Throughout many cities in America, professional sports teams are receiving a little extra help from taxpayers. A recent estimate from Judith Grant Long, professor of Urban Planning at Harvard University, states that taxpayers have put forth $12 billion dollars to fund fifty-one major sports stadiums from 2001-2010. This is yet another perfect example of taxpayer-backed corporate welfare. Profitable organizations such as NFL franchises that generate billions annually should not receive handouts from hardworking taxpayers, no matter how enticing the sport may be.
Generally professional sports cause a difference of opinion; however 2014 Super Bowl winner Richard Sherman recently said something that all Americans can get behind.
In a recent interview with ESPN, Sherman said:
“I’d get us out of this deficit, I’d stop spending billions of taxpayer dollars on stadiums and probably get us out of debt and maybe make the billionaires who actually benefit from the stadiums pay for them. That kind of seems like a system that would work for me.”
While sports certainly do play an important role in many American’s lives, taxpayers should not be the ones funding stadiums. In a recent article, Brent Gardner, Vice President of Government Affairs at Americans for Prosperity, laid out some of the offenders of taxpayer-backed handouts:
- Indianapolis Colts: $619.6 million of taxpayers funds used on Lucas Oil Stadium
- Seattle Seahawks: $300.3 million used on Sherman’s own stadium, Century Link Field
National Football League stadiums aren’t the only ones receiving millions from government sponsored corporate welfare; Major League Baseball stadiums received $203 million, $127 million for National Hockey League stadiums, and over $102 million for the National Basketball Association stadiums. While many argue that investing in stadiums will help boost local economies, studies state otherwise.

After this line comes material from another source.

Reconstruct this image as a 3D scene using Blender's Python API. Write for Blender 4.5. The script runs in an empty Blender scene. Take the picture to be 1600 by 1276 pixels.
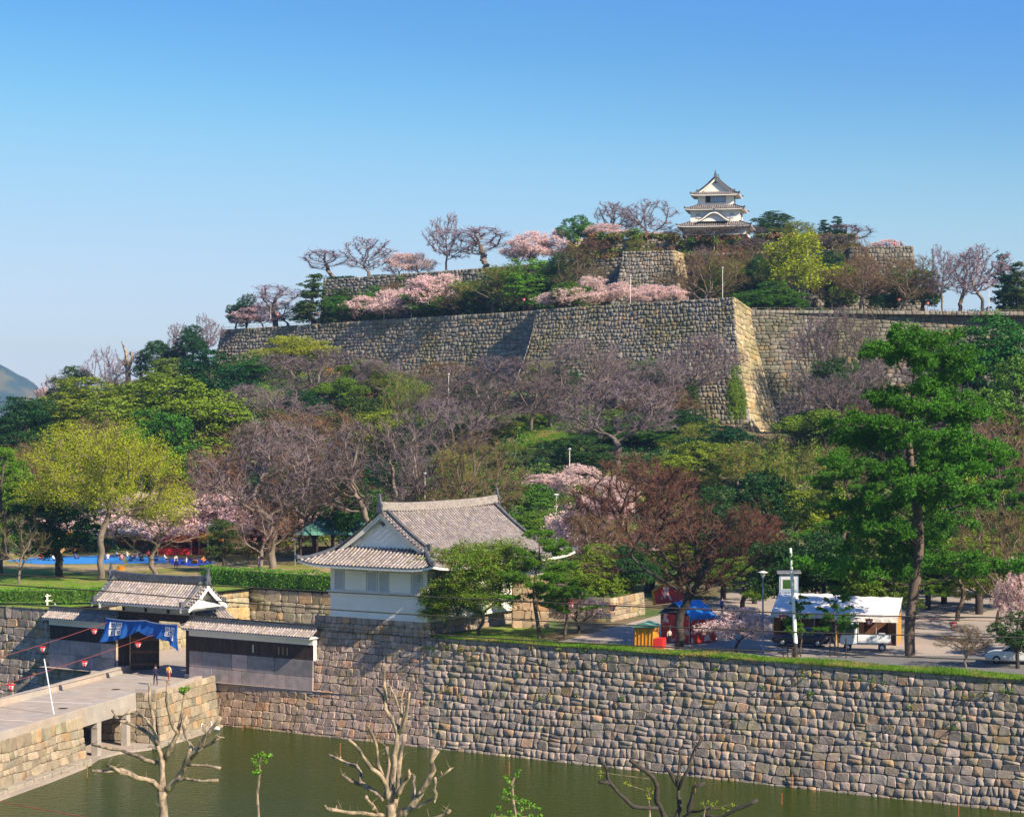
import bpy, bmesh, math, random
import numpy as np
from mathutils import Vector, Matrix
R = math.radians
sc = bpy.context.scene
COL = sc.collection
# ------------------------------------------------------------------ camera
F = 3200.0; HOR = 645.0; H = 26.5; CX = 800.0     # focal length in photo pixels, horizon row, camera height over the moat
cam_d = bpy.data.cameras.new('camera'); cam = bpy.data.objects.new('camera', cam_d); COL.objects.link(cam)
cam.location = (0, 0, H); cam.rotation_euler = (R(90), 0, 0)
cam_d.sensor_width = 36; cam_d.lens = 36 * F / 1600.0
cam_d.shift_y = (HOR - 638) / 1600.0
cam_d.clip_start = 0.5; cam_d.clip_end = 20000
sc.camera = cam
# ------------------------------------------------------------------ light
SUN = Vector((0.73, -0.683, 0)).normalized(); ELEV = R(36)
SUN = Vector((SUN.x * math.cos(ELEV), SUN.y * math.cos(ELEV), math.sin(ELEV)))
world = bpy.data.worlds.new('World'); sc.world = world; world.use_nodes = True
wn = world.node_tree; wn.nodes.clear()
sky = wn.nodes.new('ShaderNodeTexSky'); sky.sky_type = 'NISHITA'; sky.sun_disc = False
sky.sun_elevation = ELEV; sky.sun_rotation = math.atan2(SUN.x, SUN.y)
sky.air_density = 1.15; sky.dust_density = 0.25; sky.ozone_density = 3.2; sky.altitude = 0
hs = wn.nodes.new('ShaderNodeHueSaturation'); hs.inputs['Saturation'].default_value = 1.12; hs.inputs['Value'].default_value = 1.0
bg = wn.nodes.new('ShaderNodeBackground'); bg.inputs['Strength'].default_value = 0.10
wo = wn.nodes.new('ShaderNodeOutputWorld')
tint = wn.nodes.new('ShaderNodeMix'); tint.data_type = 'RGBA'; tint.blend_type = 'MULTIPLY'; tint.inputs[0].default_value = 1; tint.inputs[7].default_value = (.80, .98, 1.22, 1)
wn.links.new(sky.outputs[0], tint.inputs[6]); wn.links.new(tint.outputs[2], hs.inputs['Color'])
sep = wn.nodes.new('ShaderNodeSeparateColor'); com = wn.nodes.new('ShaderNodeCombineColor')      # film response of the slide: deeper blue with height
wn.links.new(hs.outputs[0], sep.inputs[0])
for i, pts in enumerate((((0, .02), (.08, .05), (.15, .085), (.20, .14), (.26, .225), (.34, .305), (.456, .385), (1, .6)),
                         ((0, .05), (.3, .20), (.40, .275), (.45, .335), (.52, .41), (.60, .455), (.66, .475), (1, .6)),
                         ((0, .05), (.5, .43), (.70, .535), (.74, .53), (.82, .585), (1, .63)))):
    m0 = wn.nodes.new('ShaderNodeMath'); m0.operation = 'MULTIPLY'; m0.inputs[1].default_value = .1; wn.links.new(sep.outputs[i], m0.inputs[0])
    fc = wn.nodes.new('ShaderNodeFloatCurve'); cv = fc.mapping.curves[0]; cv.points[0].location = pts[0]; cv.points[1].location = pts[-1]
    for q in pts[1:-1]: cv.points.new(*q)
    fc.mapping.update(); wn.links.new(m0.outputs[0], fc.inputs[1])
    m2 = wn.nodes.new('ShaderNodeMath'); m2.operation = 'MULTIPLY'; m2.inputs[1].default_value = 8.8; wn.links.new(fc.outputs[0], m2.inputs[0]); wn.links.new(m2.outputs[0], com.inputs[i])
wn.links.new(com.outputs[0], bg.inputs[0]); wn.links.new(bg.outputs[0], wo.inputs[0])
sl = bpy.data.lights.new('sun', 'SUN'); sl.energy = 5.0; sl.angle = R(0.53); sl.color = (1.0, 0.86, 0.66)
so = bpy.data.objects.new('sun', sl); COL.objects.link(so)
so.rotation_euler = SUN.to_track_quat('Z', 'Y').to_euler(); so.location = (60, -40, 120)
sc.view_settings.view_transform = 'Standard'; sc.view_settings.look = 'None'
sc.view_settings.gamma = 1.0; sc.view_settings.use_curve_mapping = False
sc.view_settings.exposure = 0.82
cy = sc.cycles
cy.max_bounces = 5; cy.diffuse_bounces = 2; cy.glossy_bounces = 2; cy.transmission_bounces = 3; cy.transparent_max_bounces = 6
cy.volume_bounces = 0; cy.caustics_reflective = False; cy.caustics_refractive = False
cy.use_denoising = True; cy.sample_clamp_indirect = 4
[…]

In a 1997 book,Sports, Jobs, and Taxes, 17 economists including Andrew Zimbalist and Roger G. Noll, concluded that bringing in professional sports teams do not boost the economy. In a more recent 2007 study from the Journal of Sports Economics, researchers found that subsidizing stadiums do not raise regional income nor do they improve the local economy.

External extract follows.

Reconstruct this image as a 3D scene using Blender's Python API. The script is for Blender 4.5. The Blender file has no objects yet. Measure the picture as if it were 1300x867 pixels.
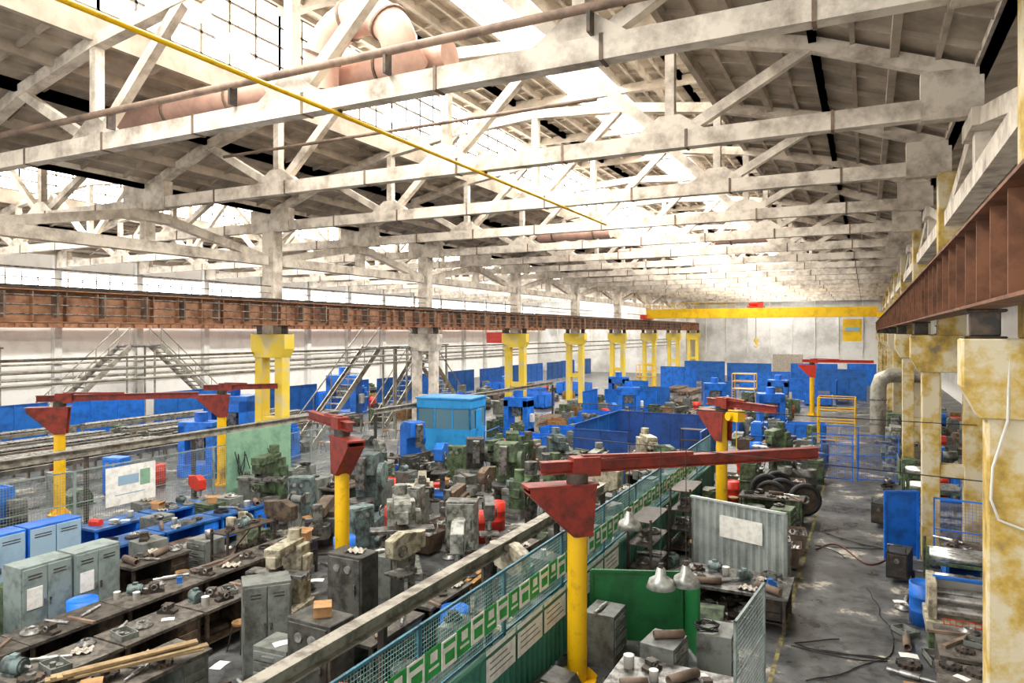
import bpy, math, random
from mathutils import Vector, Matrix
R=random.Random(5)
S=bpy.context.scene; COL=S.collection
H=6.3
# ---------------------------------------------------------------- materials
def lin(h):
    h=h.lstrip('#'); c=[int(h[i:i+2],16)/255 for i in (0,2,4)]
    return [((x+.055)/1.055)**2.4 if x>.04 else x/12.92 for x in c]+[1]
MC={}
def mat(name,c1,c2=None,scale=3,rough=.6,metal=0,lo=.45,hi=.6,bump=0,emit=0,c3=None,var=0):
    if name in MC: return MC[name]
    m=bpy.data.materials.new(name); m.use_nodes=True; nt=m.node_tree; N=nt.nodes; L=nt.links
    b=N['Principled BSDF']; b.inputs['Roughness'].default_value=rough; b.inputs['Metallic'].default_value=metal
    b.inputs['Base Color'].default_value=lin(c1)
    if c2:
        tc=N.new('ShaderNodeTexCoord'); n=N.new('ShaderNodeTexNoise'); n.inputs['Scale'].default_value=scale; n.inputs['Detail'].default_value=7; n.inputs['Roughness'].default_value=.65
        oi=N.new('ShaderNodeObjectInfo'); ad=N.new('ShaderNodeVectorMath'); ad.operation='ADD'; sc=N.new('ShaderNodeMath'); sc.operation='MULTIPLY'; sc.inputs[1].default_value=37
        L.new(oi.outputs['Random'],sc.inputs[0]); L.new(tc.outputs['Object'],ad.inputs[0]); L.new(sc.outputs[0],ad.inputs[1]); L.new(ad.outputs[0],n.inputs['Vector'])
        r=N.new('ShaderNodeValToRGB'); e=r.color_ramp.elements
        e[0].position=lo; e[0].color=lin(c1); e[1].position=hi; e[1].color=lin(c2)
        if c3:
            k=e.new(min(.98,hi+.12)); k.color=lin(c3)
        L.new(n.outputs['Fac'],r.inputs['Fac']); out=r.outputs['Color']
        if var:
            hs=N.new('ShaderNodeHueSaturation'); mr=N.new('ShaderNodeMapRange'); mr.inputs[3].default_value=1-var; mr.inputs[4].default_value=1+var
            L.new(oi.outputs['Random'],mr.inputs[0]); L.new(mr.outputs[0],hs.inputs['Value']); L.new(out,hs.inputs['Color']); out=hs.outputs['Color']
        L.new(out,b.inputs['Base Color'])
        if bump:
            bp=N.new('ShaderNodeBump'); bp.inputs['Strength'].default_value=bump; bp.inputs['Distance'].default_value=.03
            L.new(n.outputs['Fac'],bp.inputs['Height']); L.new(bp.outputs['Normal'],b.inputs['Normal'])
    if emit:
        b.inputs['Emission Color'].default_value=lin(c1); b.inputs['Emission Strength'].default_value=emit
    MC[name]=m; return m
concrete=mat('concrete_beam','#ddd3c3','#85786a',1.5,.9,0,.43,.72,.3)
roofm=mat('roof_slab','#beb1a0','#857a6c',.8,.9,0,.35,.7)
yelcon=mat('yellow_painted_concrete','#e3c640','#cdbf92',1.5,.75,0,.5,.62,.3)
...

While construction of stadiums may provide short term opportunities such as construction jobs, the long term effect of providing large subsidies to professional sports teams does more harm than good. Some local businesses near the stadium including restaurants and hotels might win from the extra local spending, but taxpayers certainly will lose in the long run if they are expected to fund major sports stadiums.
It should not be the role of taxpayer’s to provide a pathway for sports teams to build stadiums. Our elected officials should stop playing a game of their own and stop wasting their constituent’s money, or as Grover Norquist, President of Americans for Tax Reform, best states: “It’s better to have the billionaires who own these teams to pay for these themselves.”